Since 6 August, macro economic factors and certain items
specific to the Company have impacted Iona's view of future
potential liquidity requirements. These include:
(a) current volatility in the oil price;
(b) current volatility in the GBP:USD FX rate; and
(c) a provision for later Huntington capex and
consequent re-phasing of revenue arising from that
Huntington capex.
To provide Iona with additional liquidity, and following
extensive discussion with the Ad Hoc Committee of
Bondholders, the Company is proposing to defer the USD 24
million Restricted Cash Repayment originally proposed to be
paid to the Bondholders on the Restructuring Implementation
Date and instead utilise this cash to provide additional
financial headroom.
The Company has received strong support for the Amendments
from the Ad-Hoc Committee of Bondholders. Approval is
subject to a two thirds majority of bondholders voting in
favour.
Further details of the proposed Amendments are outlined in
the Summons published today. The Summons can be found at
the Company's website at www.ionaenergy.com.
The Restructuring and all its constituent transactions or
arrangements are in agreed form but remain subject to
negotiation and execution of final documentation.
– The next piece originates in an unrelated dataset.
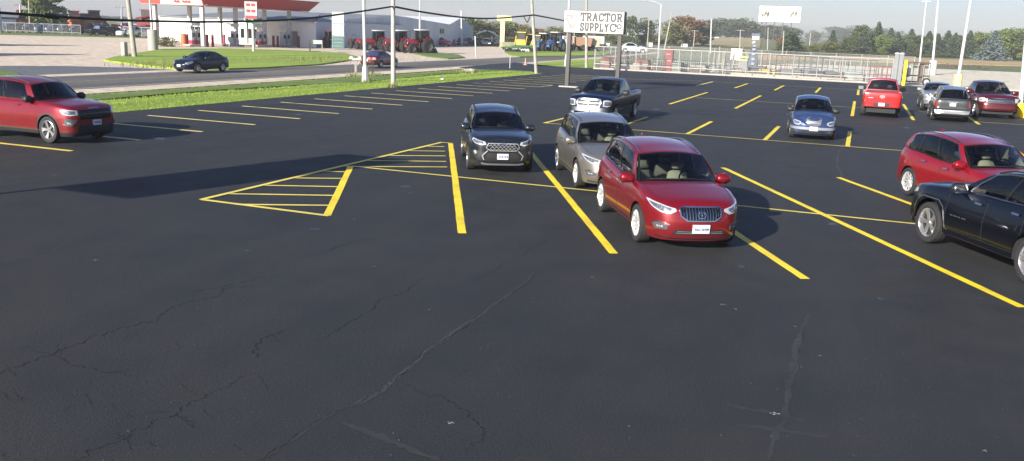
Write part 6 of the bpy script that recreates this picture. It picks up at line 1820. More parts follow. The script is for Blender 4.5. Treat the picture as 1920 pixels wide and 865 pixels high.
def stack(px, y0, w, d, h, mat, lb, kind='pallet', n=4):
    x = onY(px, 120, y0).x; root = empty('stacked_goods', (x, y0, -.06), random.uniform(-.08, .08), lb, 'stack', 'stacks of goods in the yard')
    for i in range(n):
        z = h*i/n; m = MB(); m.box((0, 0, z+.05), (w, d, .08)); m.box((0, -d/2+.05, z+.12), (w, .08, .08)); m.build('pallet', WOODL, root)
        m = MB(); m.box((random.uniform(-.05, .05), 0, z+.16+(h/n-.2)/2), (w*.94, d*.94, h/n-.2), bev=.04); m.build('load', mat, root, 40)
rn = random.Random(8)
ORD_ = ['first', 'second', 'third', 'fourth', 'fifth', 'sixth', 'seventh', 'eighth', 'ninth', 'tenth', 'eleventh', 'twelfth', 'thirteenth', 'fourteenth', 'fifteenth', 'sixteenth', 'seventeenth', 'eighteenth', 'nineteenth', 'twentieth', 'twenty-first', 'twenty-second', 'twenty-third', 'twenty-fourth', 'twenty-fifth']
stack(1143, 97.5, 1.7, 1.4, 1.35, RUSTR, 'reddish stack at the left end behind the fence, below a tiny white board', n=2)
stack(1141, 97.2, .5, .1, 1.25, SIGNW, 'white notice card on the reddish stack', n=1)
pen(1176, 97.5, 3.2, 1.25, GRS, 'dark barred cage row right of the first sign post', 14)
pen(1186, 99, 2.6, 1.3, GRS, 'second dark cage behind the first', 12)
stack(1204, 97.2, 1.7, 1.4, 1.25, RUSTR, 'reddish pallet stack with white card left of the second fence post', n=2)
pen(1226, 98, 2.6, 1.35, GRS, 'dark barred cage left of the tall red stack', 11); pen(1242, 98.5, 2.0, 1.35, DGRN, 'dark green cage beside the tall red stack', 9)
x = onY(1254, 120, 98.5).x; root = empty('display_rack', (x, 98.5, -.06), 0, 'tall red rack with white printed bands behind the fence', 'display rack')
m = MB(); m.box((0, 0, 1.25), (.85, .7, 2.5), bev=.03); m.build('rack_body', plain('display_red', (.17, .02, .022), .6), root, 40)
for i in range(3): m = MB(); m.box((rn.uniform(-.08, .08), -.37, .5+i*.7), (.5, .04, .14), rz=0); m.build('white_band', plain('pink_white', (.30, .17, .16), .6), root)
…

The Company specifically draws the attention of shareholders
and Bondholders to the Forward Looking Statements and Notes
section of this release and to the Summons. In particular,
the Company also draws attention to the consequences of not
receiving a positive bondholder vote at the forthcoming
meeting and/or not implementing the various potential
arrangements.
ENDS
Additional information relating to the Company is available
on SEDAR at www.sedar.com.
For further information please contact:
Tom Reynolds, CEO
Telephone: +44 (0) 1224 228400
Billy Clegg / Georgia Mann, Camarco
Telephone: +44 (0) 20 3757 4980
Camarco is a financial public relations group assisting the
Company with this press release.
Notes
About Iona Energy:
Iona is an oil and gas company with assets in the United
Kingdom's North Sea. www.ionaenergy.com.
Forward-Looking Statements
Some of the statements in this announcement are forward-
looking, including statements regarding the material terms,
anticipated effects and anticipated timing of the
Restructuring, (including the proposed Amendments), and
future business plans of Iona. When used in this
announcement, the words "expects," "believes," "anticipate",
"plans", "may", "will", "would", "should", "scheduled",
"targeted", "estimated" and similar expressions, and the
negatives thereof, are intended to identify forward-looking
statements. Such statements are not promises or guarantees,
are based on various assumptions by Iona's management,
including assumptions regarding future contractual terms and
anticipated timing which may be beyond Iona's control, and
are subject to risks and uncertainties that could cause
actual outcomes to differ materially from those suggested by
any such statements, including without limitation, the risk
that the business plans described in this announcement are
changed as a result of new developments or information, the
risk that the Restructuring is not implemented for any
reason, including the risk that the Amendments are not
approved by the Bondholders, the risk that the final terms
of the definitive agreements implementing the Restructuring
(or portions thereof) are different than those anticipated,
and the risk that the Restructuring is delayed or does not
have the anticipated positive impact upon the Company. These
forward-looking statements speak only as of the date of this
announcement. Iona Energy Inc. expressly disclaims any
obligation or undertaking to release publicly any updates or
revisions to any forward-looking statement contained herein
to reflect any change in its expectations with regard
thereto or any change in events, conditions or circumstances
on which any forward-looking statement is based except as
required by applicable securities laws.
There remains significant uncertainty with regard the
implementation of the Restructuring. Implementation of the
Amendments is subject to approval by a two thirds majority
of Bondholders at a Bondholder meeting and there is no
guarantee that bondholders will vote in favour. In the
event that the Amendments are not approved by Bondholders
then the Company will likely default under the terms of the
Bonds. In an event of default, Bondholders could require
immediate repayment of the Bonds.
Neither the TSX Venture Exchange Inc. nor its Regulation
Services Provider (as that term is defined in policies of
the TSX Venture Exchange) accepts responsibility for the
adequacy or accuracy of this release.